40 C.F.R. § 1506.6. The regulations require the agency to notify the public of the availability of environmental documents, including EA's and FONSIs. 40 C.F.R. §§ 1506.65(b), 1508.10. The regulations specify separately that the "agency shall make the finding of no significant impact available to the affected public . . ." 40 C.F.R. § 1501.4(e)(1).

The regulations set out a number of ways the agency can provide notice in the case of an action with effects primarily of local concern, including notice to state clearinghouses, publication in local newspapers or through other media and direct notice to concerned individuals and organizations. See 40 C.F.R. § 1506.6(3).

There was no general public notice of the availability of the EA, although copies were provided to plaintiffs at their request. Furthermore, there was no public notice of the FONSI. On March 30, 1988, the BLM published a Notice of Sale of the PDQ MacMason Timber Sale. Notice of the sale does not qualify as notice for the purposes of NEPA. The purpose of the procedures promulgated under NEPA is to ensure that environmental information is available on an agency's proposed actions before the decision is made to take the action. Public participation is integral to the dual goals of NEPA, providing information to agency decision makers and facilitating public involvement in agency decision making.

The BLM failed to give public notice of the EA and the FONSI. As a consequence, the BLM did not adequately provide for public participation to the extent that is practicable.

In Save Our Ecosystems v. Clark, the court held that an EA which is the functional equivalent of an EIS, is subject to the minimum 45 day comment period. 747 F.2d 1240, 1247 [15 ELR 20035] (9th Cir. 1984). Although the PDQ MacMason EA is not the functional equivalent of an EIS, I still find a 45 day comment period appropriate.

IV. BLM's Candidate Species Policy

Plaintiffs have strenuously argued that the timber sale should be enjoined to protect, or at least to further study the impacts on, the rare plants, sidalcea nelsoniana and poa laxiflora. BLM's own policies, plaintiffs assert, require greater analysis of these plants. Plaintiffs' basis for this claim has shifted from theory to theory.

First, plaintiffs argued that BLM's actions violated the APA. Plaintiffs next claimed that defendants should be enjoined because the BLM has violated its own policies. Now, plaintiffs argue that the lack of appropriate consideration of these plants is a violation of NEPA. "[T]he instructions to consult or confer with the [United States Fish and Wildlife Service] provide a useful standard for measuring the BLM's compliance with its duty to consider the potential impact on the plants, including its duty to consult with other agencies, under NEPA." Plaintiffs' Closing Argument, p.29. This theory, proffered late and without support is rejected.
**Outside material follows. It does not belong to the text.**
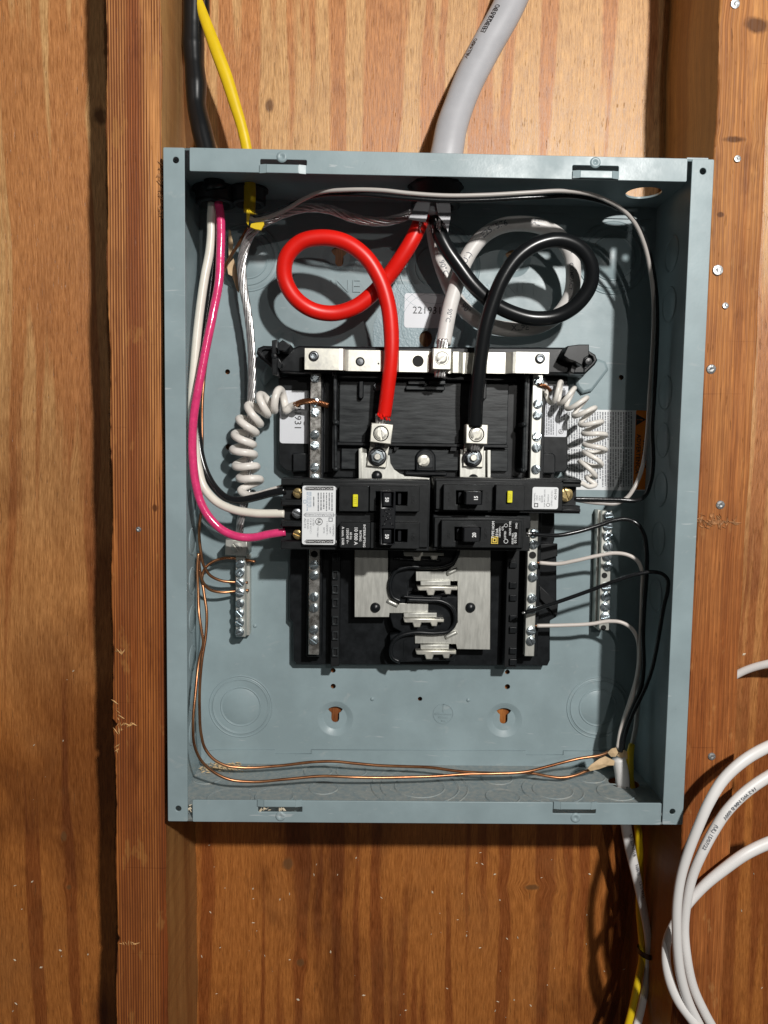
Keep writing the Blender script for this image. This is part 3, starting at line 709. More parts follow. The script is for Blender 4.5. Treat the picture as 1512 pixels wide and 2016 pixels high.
def post(pts, name='rail_post'):
    mes = [cable_me([(pts[0][0], pts[0][1], .036), (pts[-1][0], pts[-1][1], .036)], 3.2, 10)]
    mes.append(slab_me(pr(pts[0][0]-3.5, pts[0][1], pts[0][0]+3.5, pts[-1][1], .034, .0003), .016, .0352))
    for u, v in pts:
        m = lathe_me([(.0021, -.018), (.0021, 0), (.0017, .0011), (.0009, .0017), (.00001, .0019)], 16); m.transform(Matrix.Translation(P(u, v, .037))); mes.append(m)
    return mk(name, join(mes), SLATE, bi, True)
post([(659, 736), (661, 832), (661, 923)]); post([(1036, 739), (1032, 836), (1030, 926)])
# crossbar housing and ears
slab('crossbar_housing', px([(590, 682), (700, 684), (1148, 686), (1148, 738), (590, 736), (546, 734), (546, 700)], .030), .006, .036, BLACK, bi, bev=.0015)
slab('ear', px([(560, 734), (548, 736), (512, 706), (504, 696), (507, 685), (518, 680), (560, 682)], .024), .006, .024, BLACK, bi, bev=.0015)
slab('ear_rim', px([(556, 730), (548, 730), (514, 702), (509, 696), (511, 688), (519, 684), (556, 686)], .026), .022, .027, BLACK, bi, [px([(554, 724), (549, 724), (519, 700), (515, 695), (517, 690), (522, 688), (554, 690)], .026)], .0005)
slab('ear', px([(1118, 738), (1118, 690), (1160, 690), (1173, 698), (1177, 709), (1172, 718), (1148, 741)], .024), .006, .024, BLACK, bi, bev=.0015)
slab('ear_rim', px([(1120, 736), (1120, 692), (1160, 692), (1171, 700), (1174, 709), (1168, 718), (1147, 738)], .026), .022, .0275, BLACK, bi, [px([(1124, 731), (1124, 697), (1157, 697), (1166, 703), (1168, 710), (1163, 716), (1144, 732)], .026)], .0005)
def tab(pts, h0, h1, name='retaining_tab'): return slab(name, px(pts, h1), h0, h1, BLACK, bi, bev=.0006)
tab([(535, 670), (545, 668), (546, 738), (535, 736)], .02, .047)
tab([(547, 676), (556, 669), (573, 679), (564, 692), (548, 690)], .036, .054)
lathe_at('retaining_knob', [(.0022, -.012), (.0022, .001), (.0017, .0016), (.00001, .0018)], 540, 701, .046, BLACK, bi, 16)
tab([(546, 700), (556, 716), (552, 728), (544, 722)], .03, .044)
tab([(1109, 700), (1118, 681), (1140, 678), (1160, 678), (1160, 700), (1150, 706), (1146, 720), (1132, 712), (1120, 708)], .03, .052)
tab([(1128, 706), (1140, 712), (1130, 736), (1122, 732)], .03, .044)
lathe_at('retaining_knob', [(.0030, -.012), (.0030, .001), (.0024, .0016), (.00001, .0018)], 1158, 712, .040, BLACK, bi, 16)
# silver crossbar: bent strip, drawn as its plan profile and run vertically
def strip(prof, zt, zb, th, m, name, parent, bevel=0):
    vs = []; fs = []; n = len(prof)
    X = [(P(u, 708, h).x, h) for u, h in prof]
    for x, h in X:
        vs += [(x, -h, zt), (x, -h, zb), (x, -h+th, zb), (x, -h+th, zt)]
    for i in range(n-1):
        for k in range(4): a, b = i*4+k, i*4+(k+1) % 4; fs.append((a, b, b+4, a+4))
    fs += [(3, 2, 1, 0), tuple((n-1)*4+k for k in range(4))]
    me = bpy.data.meshes.new('st'); me.from_pydata(vs, [], fs); bm = bmesh.new(); bm.from_mesh(me); bmesh.ops.recalc_face_normals(bm, faces=bm.faces[:]); bm.to_mesh(me); bm.free()
    return mk(name, me, m, parent)
zt, zb = P(800, 690, .047).z, P(800, 731.5, .047).z
prof = [(600, .0500), (668, .0500), (675, .0496), (679, .0485), (682, .0458), (686, .0450), (750, .0450), (753, .0445), (757, .0400), (780, .0400), (783, .0445), (786, .0450), (844, .0450), (848, .0440), (851, .0400), (888, .0400), (892, .0448), (903, .0450), (908, .0435), (912, .0400), (952, .0400), (956, .0440), (959, .0450), (995, .0450), (998, .0456), (1006, .0485), (1010, .0496), (1016, .0500), (1081, .0500)]
cb = strip(prof, zt, zb, .0022, TIN, 'neutral_crossbar', bi)
def hole(u, v, h, rpx, m=PIT, name='screw_hole', parent=None):
    return lathe_at(name, [(rpx/sc(h)*1.12, .00003), (rpx/sc(h), .00012), (rpx/sc(h)*.9, .00004), (.00001, .00003)], u, v, h, m, parent or bi, 18)  # flat black disc, the hole's shade is in its colour
hole(709, 712, .045, 8); hole(823, 711, .045, 10); hole(745, 716, .045, 1.5)
lathe_at('bolt_stub', [(6.5/2650, 0), (6/2650, .0004), (.00001, .0005)], 709, 712, .0452, STEELD, cb, 14)
def bolt(u, v, h, rpx, sides=6, parent=bi):
    r = rpx/sc(h)
    o = lathe_at('bolt', [(r, -.002), (r, .0008), (r*.85, .0018), (r*.55, .0022), (r*.5, .0020), (r*.46, .0008)], u, v, h, STEELD, parent, 24, True)
    p = P(u, v, h); me = lathe_me([(r*.5, .0009), (.00001, .0008)], sides); me.transform(Matrix.Translation(p)); mk('bolt_socket', me, ZINC, o)
bolt(618, 701, .050, 10); bolt(1063, 706, .050, 10)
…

The plants, poa laxiflora and sidalcea nelsoniana are not listed endangered species, or true candidate species. I considered BLM's treatment of the plants earlier in the brief and found it satisfactory.

Conclusion

The BLM did not violate NEPA by failing to prepare an EIS. The BLM adequately considered the cumulative effects of the proposed sale but did not include or reference all the documentation in the EA. Furthermore, the BLM did not provide adequate public participation and notice. Consequently, plaintiffs' request for injunction is granted until such time as the BLM complies with the requirements of NEPA for proper inclusion of referenced documentation in the EA and provides 45 day notice to allow adequate public participation.
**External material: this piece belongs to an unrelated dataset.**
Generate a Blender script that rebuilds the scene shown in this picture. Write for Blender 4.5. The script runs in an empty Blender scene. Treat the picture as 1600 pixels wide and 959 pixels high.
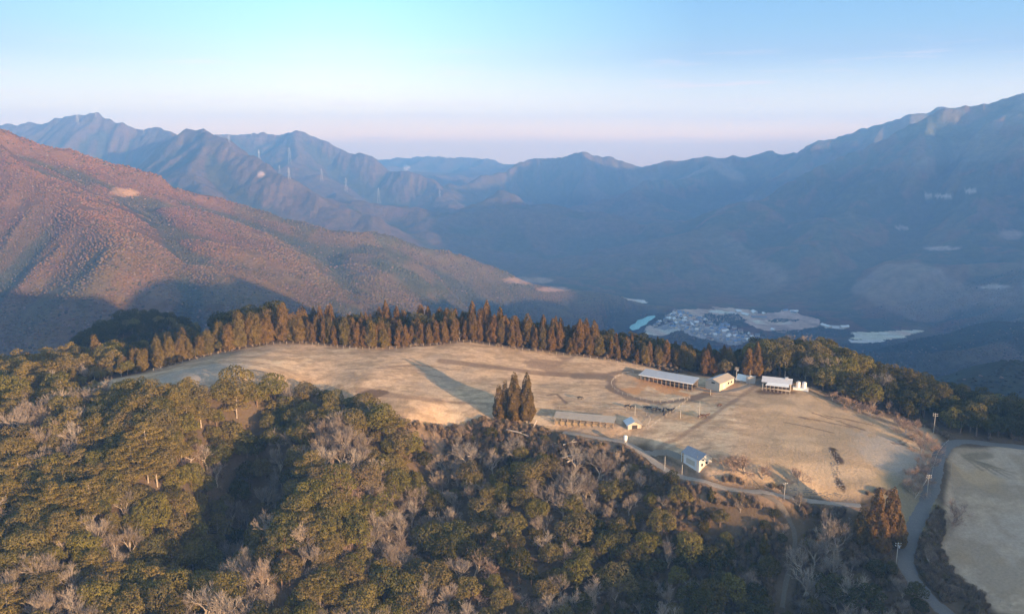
import bpy, bmesh, math, random
import numpy as np
from mathutils import Vector, Matrix

random.seed(7)
RNG = np.random.default_rng(11)
SC = bpy.context.scene
COL = SC.collection

# ------------------------------------------------------------------ camera, sky, sun, exposure
F_PX, CX, CY = 1256.0, 800.0, 479.5          # lens in pixels of the 1600 px wide photograph
CAM_Z = 112.0
PITCH = math.atan((CY - 228.0) / F_PX)
CP, SP = math.cos(PITCH), math.sin(PITCH)
cam_d = bpy.data.cameras.new('camera')
cam = bpy.data.objects.new('camera', cam_d)
COL.objects.link(cam)
cam.location = (0, 0, CAM_Z)
cam.rotation_euler = (math.pi / 2 - PITCH, 0, 0)
cam_d.sensor_width = 36.0
cam_d.lens = 36.0 * F_PX / 1600.0
cam_d.clip_start = 1.0
cam_d.clip_end = 90000.0
SC.camera = cam
SC.render.resolution_x, SC.render.resolution_y = 1024, 613

HAZE = 1.8e-4                                # per metre
SUN_EL = math.radians(6.4)
SUN_AZ = math.radians(45)                    # degrees to the right of straight behind the camera
sdir = Vector((math.sin(SUN_AZ) * math.cos(SUN_EL), -math.cos(SUN_AZ) * math.cos(SUN_EL), math.sin(SUN_EL)))
sun_d = bpy.data.lights.new('sun', 'SUN')
sun_d.energy = 4.4
sun_d.angle = math.radians(0.6)
sun_d.color = (1.0, 0.70, 0.42)
sun = bpy.data.objects.new('sun', sun_d)
COL.objects.link(sun)
sun.location = sdir * 500
sun.rotation_euler = sdir.to_track_quat('Z', 'Y').to_euler()

world = bpy.data.worlds.new('World')
SC.world = world
world.use_nodes = True
wn, wl = world.node_tree.nodes, world.node_tree.links
wn.clear()
w_out = wn.new('ShaderNodeOutputWorld')
w_bg = wn.new('ShaderNodeBackground')
sky = wn.new('ShaderNodeTexSky')
sky.sky_type = 'NISHITA'
sky.sun_disc = False
sky.sun_elevation = SUN_EL
sky.sun_rotation = math.pi - SUN_AZ          # Blender: 0 = +Y, clockwise seen from above
sky.altitude = 600
sky.air_density = 1.1
sky.dust_density = 1.6
sky.ozone_density = 0.6
w_bg.inputs['Strength'].default_value = 0.15


def wnode(t, **kw):
    n = wn.new(t)
    for k, v in kw.items():
        setattr(n, k, v)
    return n


def wmath(op, a, b=None, c=None, clamp=False):
    n = wn.new('ShaderNodeMath')
    n.operation = op
    n.use_clamp = clamp
    for i, v in enumerate((a, b, c)):
        if v is None:
            continue
        if isinstance(v, (int, float)):
            n.inputs[i].default_value = v
        else:
            wl.new(v, n.inputs[i])
    return n.outputs[0]


def wmix(fac, a, b, mode='MIX'):
    n = wn.new('ShaderNodeMix')
    n.data_type = 'RGBA'
    n.blend_type = mode
    for i, v in ((0, fac), (6, a), (7, b)):
        if isinstance(v, (int, float)):
            n.inputs[i].default_value = v
        elif isinstance(v, tuple):
            n.inputs[i].default_value = v
        else:
            wl.new(v, n.inputs[i])
    return n.outputs[2]


tc = wn.new('ShaderNodeTexCoord')
sep = wn.new('ShaderNodeSeparateXYZ')
wl.new(tc.outputs['Generated'], sep.inputs[0])
el = sep.outputs['Z']
# thin stretched cloud streaks low over the horizon (part of the sky)
mp = wn.new('ShaderNodeMapping')
mp.inputs['Scale'].default_value = (5.0, 5.0, 95.0)
wl.new(tc.outputs['Generated'], mp.inputs[0])
nz = wn.new('ShaderNodeTexNoise')
nz.inputs['Scale'].default_value = 1.6
nz.inputs['Detail'].default_value = 7.0
nz.inputs['Roughness'].default_value = 0.62
wl.new(mp.outputs[0], nz.inputs['Vector'])
streak = wmath('MULTIPLY', wmath('SUBTRACT', nz.outputs[0], 0.56), 6.0, clamp=True)
band = wmath('MULTIPLY', wmath('SUBTRACT', 0.075, wmath('ABSOLUTE', wmath('SUBTRACT', el, 0.045))), 26.0, clamp=True)
streak = wmath('MULTIPLY', wmath('MULTIPLY', streak, band), 0.6)
mp2 = wn.new('ShaderNodeMapping')
mp2.inputs['Scale'].default_value = (1.6, 1.6, 3.0)
wl.new(tc.outputs['Generated'], mp2.inputs[0])
nz2 = wn.new('ShaderNodeTexNoise')
nz2.inputs['Scale'].default_value = 1.5
nz2.inputs['Detail'].default_value = 4.0
wl.new(mp2.outputs[0], nz2.inputs['Vector'])
bank_top = wmath('ADD', 0.004, wmath('MULTIPLY', nz2.outputs[0], 0.022))
bank = wmath('MULTIPLY', wmath('SUBTRACT', bank_top, el), 90.0, clamp=True)
rmp = wn.new('ShaderNodeValToRGB')
stops = [(0.0, (1.10, 0.74, 0.50)), (0.010, (1.30, 0.86, 0.52)), (0.022, (1.30, 0.92, 0.58)), (0.040, (1.10, 0.92, 0.72)), (0.065, (0.88, 0.87, 0.80)),
         (0.095, (0.62, 0.79, 0.86)), (0.130, (0.42, 0.74, 0.86)), (0.170, (0.29, 0.66, 0.86)), (0.30, (0.12, 0.38, 0.72))]
re_ = rmp.color_ramp.elements
while len(re_) < len(stops):
    re_.new(0.5)
for e_, (p_, c_) in zip(re_, stops):
    e_.position = p_ * 3.0
    e_.color = c_ + (1,)
wl.new(wmath('MULTIPLY', el, 3.0, clamp=True), rmp.inputs[0])
off = wmath('ABSOLUTE', wmath('ADD', sep.outputs['X'], 0.20))
side = wmath('MULTIPLY', wmath('SUBTRACT', off, 0.03), 2.6, clamp=True)
side = wmath('MULTIPLY', side, wmath('MULTIPLY', wmath('SUBTRACT', el, 0.02), 12.0, clamp=True))
low = wmix(side, rmp.outputs[0], (0.42, 0.46, 0.66, 1), 'MULTIPLY')
low = wmix(streak, low, (0.84, 0.60, 0.64, 1))
low = wmix(wmath('MULTIPLY', bank, 0.45), low, (0.60, 0.56, 0.70, 1))
low = wmix(1.0, low, (2.9, 2.9, 2.9, 1), 'MULTIPLY')
keep = wmath('MULTIPLY', wmath('SUBTRACT', 0.45, el), 3.6, clamp=True)
skyc = wmix(wmath('MULTIPLY', keep, 0.9), sky.outputs[0], low)
wl.new(skyc, w_bg.inputs['Color'])
wl.new(w_bg.outputs[0], w_out.inputs['Surface'])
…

If it were not for these procedural errors, I would have no hesitancy in holding in favor of the defendants and denying any relief to plaintiffs in this case. I retain jurisdiction until such time as the requirements of NEPA have been filled whereupon defendant may petition this court to remove the injunction.

1. A shelterwood is a two stage harvest prescription. In the first stage, approximately 75 percent of the trees are removed. The remaining trees are left for seed and shelter. The optimal time to remove the overstory trees with the least damage to the regeneration trees is when the understory trees are about 3 feet in height.

2. "Categorical exclusion" means a category of actions which do not individually or cumulatively have a significant effect on the human environment and which have been found to have no such effect in procedures adopted by a Federal agency in implementation of these regulations and for which, therefore, neither an environmental assessment nor an environmental impact statement is required. An agency may decide in its procedures or otherwise, to prepare environmental assessments for the reasons stated in § 1508.9 even though it is not required to do so.

3. A 3C species is one that is monitored, but is not designated as a candidate for the endangered species list.